● **RECORD EXTRACTS**:
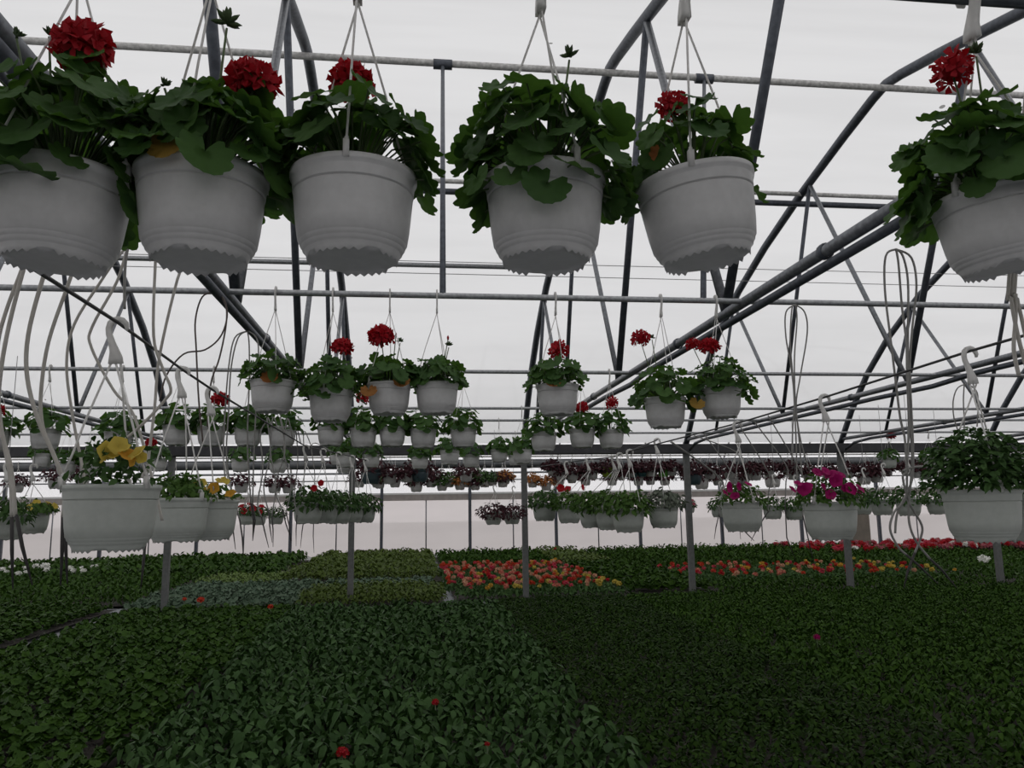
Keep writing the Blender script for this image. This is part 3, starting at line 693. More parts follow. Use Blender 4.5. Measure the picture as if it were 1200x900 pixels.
t, h = low_basket(869, 588, 51, 864, 494, 'low basket at right with a few magenta petunias at its left',
    bedding_plant_in_pot('petunia3', OV, 300, .15, .11, .035, L_fine, -.15, 10, .5, .2, ym(Yp-.13, [(855,571,None,.04),(866,570,None,.032),(861,581,None,.036),(877,567,None,.03),(850,577,None,0)], F_mag, .03)), 40, -1.4); WR.append(h)
for i, (px, py, w, hx, hy, kind) in enumerate([(777, 593, 37, 770, 514, 'grey'), (736, 596, 40, 738, 527, 'bush'), (715, 595, 37, 726, 531, 'bush'), (695, 594, 35, 720, 534, 'bush'), (667, 592, 30, 690, 537, 'bush'), (638, 590, 29, 664, 541, 'red')]):
    Yp = .27*FPX/w; f = ym(Yp-.2, [(657, 572, None, 0), (665, 573, None, 0)], F_red, .05) if kind == 'red' else ym(Yp-.1, [(683, 571, None, .04)], F_red, .04) if i == 4 else ()
    t, h = low_basket(px, py, w, hx, hy, '%s leafy basket from the right in the right wire cluster%s' % (ORD[i], ' (dusty grey-green leaves)' if kind == 'grey' else ', with red flowers' if f else ''),
        bedding_plant_in_pot('cl_'+kind+str(i % 2), OV, 300, .18, .14, .055, L_grey if kind == 'grey' else L_fine if i in (1, 2) else L_bush, -.4 if i else -.1, 20+i % 2, .5, .35, f), 28, i*.8+.3, 1); WR.append(h)
def wire_at(Wp, Y):
    for a, c in zip(Wp, Wp[1:]):
        if a.y <= Y <= c.y: return a.lerp(c, (Y-a.y)/(c.y-a.y))
    return Wp[0] if Y < Wp[0].y else Wp[-1]
def wire_thru(pts, lab, start, end):
    b = MB(); P = [start]+pts+[end]; P = [a.lerp(c, k/24) for a, c in zip(P, P[1:]) for k in range(24)]+[end]
    b.tube(P, .0055, 6); b.tube([start, start+Vector((0, 0, 2.57-start.z))], .0055, 6); return tag(obj('support_wire', b, m_wire), lab, 'wire', 'wires for the low baskets')
WL.sort(key=lambda p: p.y); WR.sort(key=lambda p: p.y)
wire_thru(WL, 'dark wire running away at left with the yellow-flowered baskets', Vector((WL[0].x, .5, WL[0].z)), Vector((-1.03, 13.96, 2.3)))
wire_thru(WR, 'dark wire running away at right with the petunia baskets', Vector((WR[0].x, .5, WR[0].z)), Vector((1.96, 13.96, 2.3)))
EXTRA = [(8, 602, 40, 'bush', 'basket of plain green leaves cut by the left edge below the hoses'), (38, 598, 36, 'yel', 'small basket of yellow petunias at far left behind the hoses'),
         (1213, 579, 84, 'bush', 'bushy basket cut off by the right edge of the picture'), (1064, 584, 31, 'bush', 'basket with drooping leaves behind the looped grey hoses'),
         (1098, 585, 27, 'bush', 'basket half hidden behind the big bushy one, at its left'), (1033, 585, 28, 'bush', 'leafy basket between the magenta petunias and the looped hoses'),
         (1010, 586, 25, 'bush', 'small leafy basket just right of the magenta petunia pot'), (905, 592, 24, 'bush', 'left of the two dull baskets seen between the petunia pots'),
         (930, 593, 24, 'bush', 'right of the two dull baskets seen between the petunia pots'), (842, 593, 19, 'bush', 'small basket left of the lesser petunia pot, on crossed stakes'),
         (290, 601, 19, 'redf', 'small far basket with dark red flowers right of the yellow petunias'), (303, 602, 18, 'redf', 'second small far basket with dark red flowers'),
         (324, 602, 17, 'bush', 'small far basket of plain green, left of the cluster on the left wire'), (578, 600, 21, 'wine', 'far basket of mixed green and wine leaves left of the middle post'),
         (600, 600, 20, 'wine', 'far basket of wine leaves touching the middle post'), (808, 592, 13, 'pinkf', 'tiny basket with pink flowers beside the post left of the petunias')]
for i, (px, py, w, kind, lab) in enumerate(EXTRA):
    Yp = min(.27*FPX/w, 26); nm = {'bush': (OV, L_bush), 'yel': (OV, L_fine), 'redf': (OV, L_bush), 'wine': (OV, L_dkred), 'pinkf': (OV, L_bush)}[kind]
    f = dict(nrand=12, fmat=F_yel, fsz=.032) if kind == 'yel' else dict(nrand=9, fmat=F_red, fsz=.05) if kind == 'redf' else dict(nrand=6, fmat=F_pink, fsz=.05) if kind == 'pinkf' else {}
    t, h = low_basket(px, py, w, px+2, py-60*w/40 if w < 60 else py-140, lab, bedding_plant_in_pot('ex_'+kind+str(i % 2), nm[0], 300 if kind == 'wine' else 200, .24 if kind == 'wine' else .18, .13 if kind != 'yel' else .06, .055, nm[1], -1 if kind == 'wine' else -.6 if kind not in ('yel', 'redf') else -.3, 40+i % 2, .5, .5, **f), 24, i*.7, 0, hs=1.0)
    b0 = t.location                                            # each hangs from a cord of its own under the rails
    obj('cord', MB().tube([Vector((h.x, Yp, h.z))-b0, Vector((h.x, Yp, 2.79))-b0], .003, 5), m_wire_l, t)

# ------------------------------------------------------------------ far bay: small pots, wine-red leaves
FAR = [(435, 550, 24, m_navy, 'wine'), (492, 550, 21, m_navy, 'wine'), (457, 556, 16, None, 'wine'), (510, 557, 14, None, 'wine'), (546, 554, 15, None, 'wine'), (561, 558, 13, None, 'ger'), (577, 561, 12, None, 'ger'),
       (592, 559, 12, None, 'dry'), (445, 564, 12, None, 'wine'), (488, 566, 15, None, 'wine'), (518, 566, 13, None, 'ger'), (539, 565, 13, None, 'dry'), (557, 566, 12, None, 'wine'), (404, 540, 20, None, 'wine'),
       (646, 547, 11, m_teal, 'wine'), (657, 554, 12, None, 'wine'), (687, 551, 12, None, 'wine'), (712, 548, 16, m_lime, 'wine'), (728, 556, 10, None, 'wine'), (741, 551, 13, m_teal, 'wine'), (752, 550, 13, m_teal, 'wine'),
       (777, 550, 13, m_green, 'wine'), (812, 553, 22, m_navy, 'wine'), (822, 561, 18, None, 'wine'), (862, 557, 16, None, 'wine'), (885, 553, 15, None, 'wine'), (905, 558, 20, None, 'wine'), (930, 553, 14, None, 'wine'),
       (1012, 556, 18, None, 'wine'), (1027, 555, 16, None, 'wine'), (1072, 550, 16, None, 'wine'), (1085, 545, 16, None, 'ger'), (283, 566, 16, None, 'wine'), (322, 567, 15, None, 'wine'), (338, 568, 14, None, 'wine'),
       (205, 568, 14, None, 'wine'), (66, 560, 17, None, 'wine'), (97, 556, 16, None, 'wine'), (20, 566, 15, None, 'wine'), (640, 566, 13, None, 'dry'), (624, 563, 12, None, 'dry'), (670, 558, 12, None, 'wine'), (478, 556, 13, None, 'wine'), (762, 560, 12, None, 'wine')]
FAR += [(px, 559+(px*3) % 9, 13, None, 'wine' if px % 2 else 'ger') for px in range(421, 610, 21)]
FAR += [(px, 548+(px*7) % 6, 14, None, 'wine') for px in range(648, 1120, 23)] + [(px, 560+(px*5) % 5, 13, None, 'wine') for px in range(655, 900, 31)]
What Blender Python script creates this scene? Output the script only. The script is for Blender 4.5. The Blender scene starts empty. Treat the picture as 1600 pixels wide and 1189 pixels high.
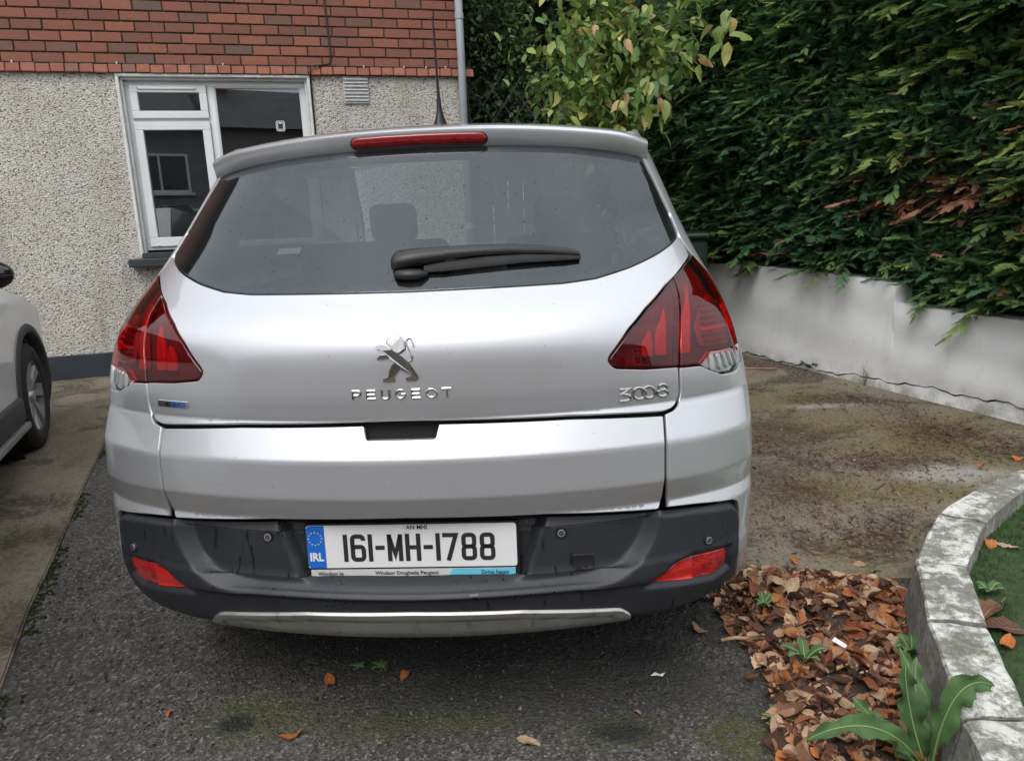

● **PROBLEM DESCRIPTION**:
All entries must be written out again exactly as given, with no pictures in the copy.

● **WORKED ANSWER**:
Keep writing the Blender script for this image. This is part 3, starting at line 693. More parts follow. Use Blender 4.5. Measure the picture as if it were 1200x900 pixels.
t, h = low_basket(869, 588, 51, 864, 494, 'low basket at right with a few magenta petunias at its left',
    bedding_plant_in_pot('petunia3', OV, 300, .15, .11, .035, L_fine, -.15, 10, .5, .2, ym(Yp-.13, [(855,571,None,.04),(866,570,None,.032),(861,581,None,.036),(877,567,None,.03),(850,577,None,0)], F_mag, .03)), 40, -1.4); WR.append(h)
for i, (px, py, w, hx, hy, kind) in enumerate([(777, 593, 37, 770, 514, 'grey'), (736, 596, 40, 738, 527, 'bush'), (715, 595, 37, 726, 531, 'bush'), (695, 594, 35, 720, 534, 'bush'), (667, 592, 30, 690, 537, 'bush'), (638, 590, 29, 664, 541, 'red')]):
    Yp = .27*FPX/w; f = ym(Yp-.2, [(657, 572, None, 0), (665, 573, None, 0)], F_red, .05) if kind == 'red' else ym(Yp-.1, [(683, 571, None, .04)], F_red, .04) if i == 4 else ()
    t, h = low_basket(px, py, w, hx, hy, '%s leafy basket from the right in the right wire cluster%s' % (ORD[i], ' (dusty grey-green leaves)' if kind == 'grey' else ', with red flowers' if f else ''),
        bedding_plant_in_pot('cl_'+kind+str(i % 2), OV, 300, .18, .14, .055, L_grey if kind == 'grey' else L_fine if i in (1, 2) else L_bush, -.4 if i else -.1, 20+i % 2, .5, .35, f), 28, i*.8+.3, 1); WR.append(h)
def wire_at(Wp, Y):
    for a, c in zip(Wp, Wp[1:]):
        if a.y <= Y <= c.y: return a.lerp(c, (Y-a.y)/(c.y-a.y))
    return Wp[0] if Y < Wp[0].y else Wp[-1]
def wire_thru(pts, lab, start, end):
    b = MB(); P = [start]+pts+[end]; P = [a.lerp(c, k/24) for a, c in zip(P, P[1:]) for k in range(24)]+[end]
    b.tube(P, .0055, 6); b.tube([start, start+Vector((0, 0, 2.57-start.z))], .0055, 6); return tag(obj('support_wire', b, m_wire), lab, 'wire', 'wires for the low baskets')
WL.sort(key=lambda p: p.y); WR.sort(key=lambda p: p.y)
wire_thru(WL, 'dark wire running away at left with the yellow-flowered baskets', Vector((WL[0].x, .5, WL[0].z)), Vector((-1.03, 13.96, 2.3)))
wire_thru(WR, 'dark wire running away at right with the petunia baskets', Vector((WR[0].x, .5, WR[0].z)), Vector((1.96, 13.96, 2.3)))
EXTRA = [(8, 602, 40, 'bush', 'basket of plain green leaves cut by the left edge below the hoses'), (38, 598, 36, 'yel', 'small basket of yellow petunias at far left behind the hoses'),
         (1213, 579, 84, 'bush', 'bushy basket cut off by the right edge of the picture'), (1064, 584, 31, 'bush', 'basket with drooping leaves behind the looped grey hoses'),
         (1098, 585, 27, 'bush', 'basket half hidden behind the big bushy one, at its left'), (1033, 585, 28, 'bush', 'leafy basket between the magenta petunias and the looped hoses'),
         (1010, 586, 25, 'bush', 'small leafy basket just right of the magenta petunia pot'), (905, 592, 24, 'bush', 'left of the two dull baskets seen between the petunia pots'),
         (930, 593, 24, 'bush', 'right of the two dull baskets seen between the petunia pots'), (842, 593, 19, 'bush', 'small basket left of the lesser petunia pot, on crossed stakes'),
         (290, 601, 19, 'redf', 'small far basket with dark red flowers right of the yellow petunias'), (303, 602, 18, 'redf', 'second small far basket with dark red flowers'),
         (324, 602, 17, 'bush', 'small far basket of plain green, left of the cluster on the left wire'), (578, 600, 21, 'wine', 'far basket of mixed green and wine leaves left of the middle post'),
         (600, 600, 20, 'wine', 'far basket of wine leaves touching the middle post'), (808, 592, 13, 'pinkf', 'tiny basket with pink flowers beside the post left of the petunias')]
for i, (px, py, w, kind, lab) in enumerate(EXTRA):
    Yp = min(.27*FPX/w, 26); nm = {'bush': (OV, L_bush), 'yel': (OV, L_fine), 'redf': (OV, L_bush), 'wine': (OV, L_dkred), 'pinkf': (OV, L_bush)}[kind]
    f = dict(nrand=12, fmat=F_yel, fsz=.032) if kind == 'yel' else dict(nrand=9, fmat=F_red, fsz=.05) if kind == 'redf' else dict(nrand=6, fmat=F_pink, fsz=.05) if kind == 'pinkf' else {}
    t, h = low_basket(px, py, w, px+2, py-60*w/40 if w < 60 else py-140, lab, bedding_plant_in_pot('ex_'+kind+str(i % 2), nm[0], 300 if kind == 'wine' else 200, .24 if kind == 'wine' else .18, .13 if kind != 'yel' else .06, .055, nm[1], -1 if kind == 'wine' else -.6 if kind not in ('yel', 'redf') else -.3, 40+i % 2, .5, .5, **f), 24, i*.7, 0, hs=1.0)
    b0 = t.location                                            # each hangs from a cord of its own under the rails
    obj('cord', MB().tube([Vector((h.x, Yp, h.z))-b0, Vector((h.x, Yp, 2.79))-b0], .003, 5), m_wire_l, t)

# ------------------------------------------------------------------ far bay: small pots, wine-red leaves
FAR = [(435, 550, 24, m_navy, 'wine'), (492, 550, 21, m_navy, 'wine'), (457, 556, 16, None, 'wine'), (510, 557, 14, None, 'wine'), (546, 554, 15, None, 'wine'), (561, 558, 13, None, 'ger'), (577, 561, 12, None, 'ger'),
       (592, 559, 12, None, 'dry'), (445, 564, 12, None, 'wine'), (488, 566, 15, None, 'wine'), (518, 566, 13, None, 'ger'), (539, 565, 13, None, 'dry'), (557, 566, 12, None, 'wine'), (404, 540, 20, None, 'wine'),
       (646, 547, 11, m_teal, 'wine'), (657, 554, 12, None, 'wine'), (687, 551, 12, None, 'wine'), (712, 548, 16, m_lime, 'wine'), (728, 556, 10, None, 'wine'), (741, 551, 13, m_teal, 'wine'), (752, 550, 13, m_teal, 'wine'),
       (777, 550, 13, m_green, 'wine'), (812, 553, 22, m_navy, 'wine'), (822, 561, 18, None, 'wine'), (862, 557, 16, None, 'wine'), (885, 553, 15, None, 'wine'), (905, 558, 20, None, 'wine'), (930, 553, 14, None, 'wine'),
       (1012, 556, 18, None, 'wine'), (1027, 555, 16, None, 'wine'), (1072, 550, 16, None, 'wine'), (1085, 545, 16, None, 'ger'), (283, 566, 16, None, 'wine'), (322, 567, 15, None, 'wine'), (338, 568, 14, None, 'wine'),
       (205, 568, 14, None, 'wine'), (66, 560, 17, None, 'wine'), (97, 556, 16, None, 'wine'), (20, 566, 15, None, 'wine'), (640, 566, 13, None, 'dry'), (624, 563, 12, None, 'dry'), (670, 558, 12, None, 'wine'), (478, 556, 13, None, 'wine'), (762, 560, 12, None, 'wine')]
FAR += [(px, 559+(px*3) % 9, 13, None, 'wine' if px % 2 else 'ger') for px in range(421, 610, 21)]
FAR += [(px, 548+(px*7) % 6, 14, None, 'wine') for px in range(648, 1120, 23)] + [(px, 560+(px*5) % 5, 13, None, 'wine') for px in range(655, 900, 31)]
What Blender Python script creates this scene? Output the script only. The script is for Blender 4.5. The Blender scene starts empty. Treat the picture as 1600 pixels wide and 1189 pixels high.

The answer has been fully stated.